This was originally printed in Subhuman, an incredible zine created by Cecil Doyle, which Kris frequently wrote for and thanks to Greg Goodsell, here comes another edition of "The Unearthed Works of KG". Apparently all of the back issues were bought up by Lux Interior of The Cramps for a hefty sum and have been kept out of the public eye, until now. More to be transcribed, dusted off and re-animated later, stay tuned!
There was a long line standing outside the Nuart "art" theatre at Midnight waiting to see the world's first 3-D hardcore porn epic, M3-D! The Movie, which was bering shown in "Deep-vision". "You'll duck when John Holmes cums on screen!" proclaimed the lurid flyers and ad mats (which of course. LA's mainstream newspapers refused to run). Directed by "Norm DePlume" (chuckle), this was also hyped with the legend, "Scene you'll never see on MTV!"
MTV should sue. This piece of grunt has not a thing in common with the musical cable channel; the distributors apparently simply ripped off their call letters in hope of attracting (and duping) a youthful crowd.
The glasses which were handed out were the better kind, sporting red and blue lenses instead of the inferior, uniformly grey ones. It was a decent crowd for a Midnight show (the theatre had just shown a double bill of Manhattan and The Apartment). Since Subhuman (or TOG) is not afraid to stoop to the lowest level of human degradation (and since I have always enjoyed the pure-schlock, William Castle-ish gimmick of cinematic 3-D), I donned the cellophane spectacles and hoped for Cody Nicole inside.
Does this chair make my ass look fat? |
The first tip-off came right at the start when the film began with a title card M3-D! The Movie, which had been spliced into the front of the print. Next came names like John Seeman and Bill Margold, people who haven't made fuck films in years, which meant that this movie (I know not its original title) is actually somewhere around 15 years old. It was however, originally shot in the three-dimensional process, though the photography was gaudy and washed-out, making it look almost like a black & white movie. The disturb hadn't even bothered to strike a fresh print, and this one was full of tape splices. The credits listed "Ann Nonymus" as a co-writer, The Lucious Lickers as composers (Available on scratchy 78s") and they'd even spelled John "Holms" name incorrectly.

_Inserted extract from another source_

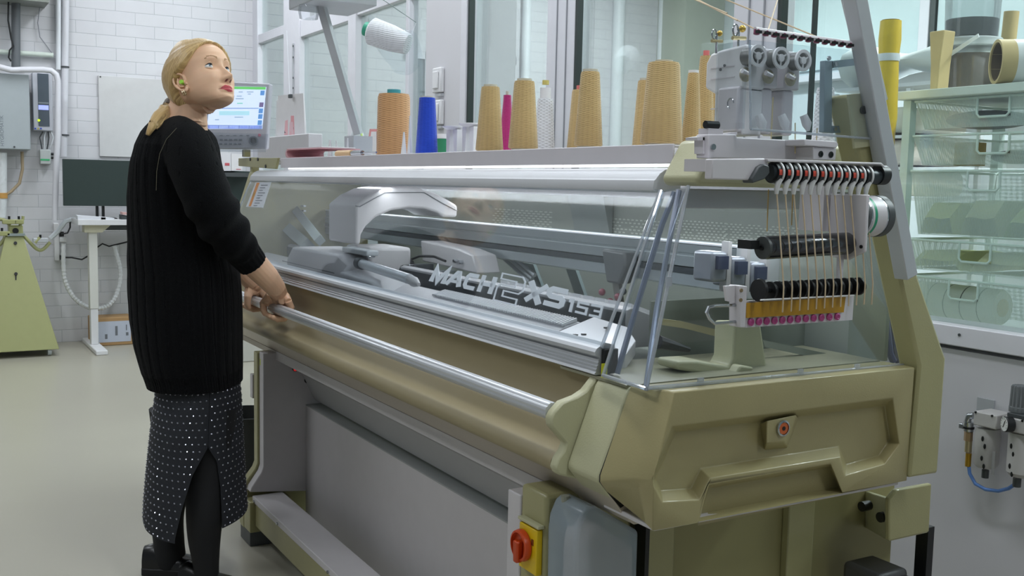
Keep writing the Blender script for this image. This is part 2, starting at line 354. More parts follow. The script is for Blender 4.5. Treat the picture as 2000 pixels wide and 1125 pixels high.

Sadly, the popsicle twins didn't make an appearance |
With a dipshit musical theme ("La-la-la-la-laaaaa!"), the story skips all over the screen, beginning with three Roman assholes bouncing on a trampoline (the first stupid 3-D effects in the film). The funniest line in the whole flick comes after one of these stooges kicks a large fruit on the ground ("Oh Melon of Troy!"), and why was it they'd have people act like total schmucks (complete with embarrassing overacting) in the name of "comedy" for these early shitters? Were they making slime for readers of Hustler of Highlights? We then cut abruptly to the Dandy Candy Co. (run by a guy who keeps forgetting his bogus British accent and his assistant named Miss Breastworthy), which is given seven days to save itself from eviction. They are saved when some liquid drips on a bunch of lollipops which,when licked give folks the horn. Meanwhile, the three dolls pop in and out of the picture, saying they are looking for "the Fellatio Mines".
I want my STD! |
The audience was at first dumbfounded, as usual, then soon began laughing at the film (as opposes to with it);some guys in the audience were getting drunk on something and started hooting at the action on-screen. During the most effective 3-D cum shot, someone yelled, "Run for your lives!!!"
And all went apeshit when the infamous Johnny Wadd mounted some poor girl ("It's Alive!!" "Eat it!!" "Cornhole!!")
The dialogue was along the lines of: "They're suckers for those lollipops!" (She: "I love wine; on the other hand, port makes me fart") And, "Gee, Wilbur you know you don't need a lolly to score with me". The uninspired 3-D FX included nets, wooden boards, record albums, brooms, mailing envelopes, eggs, telephones and even garbage being thrust in front of the camera lens.
ARGGGHHHHH, I cannot unsee so many revolting pairs of genitals! |
Typical boredom set in half-way through this cum flick, and I heard a couple behind me say "What the fuck are we doing here at 1 A.M.?!" They spent the remainder of the movie guessing who they thought on screen were now dying of AIDS.
We had all been lured in by the ad, which was much more effective than any "effect" they pooted out in the film. So beware won't you?
This actually played at my old revival movie house here in Bakersfield -- when the characters sdaid that the movie was ending -- the audience cheered!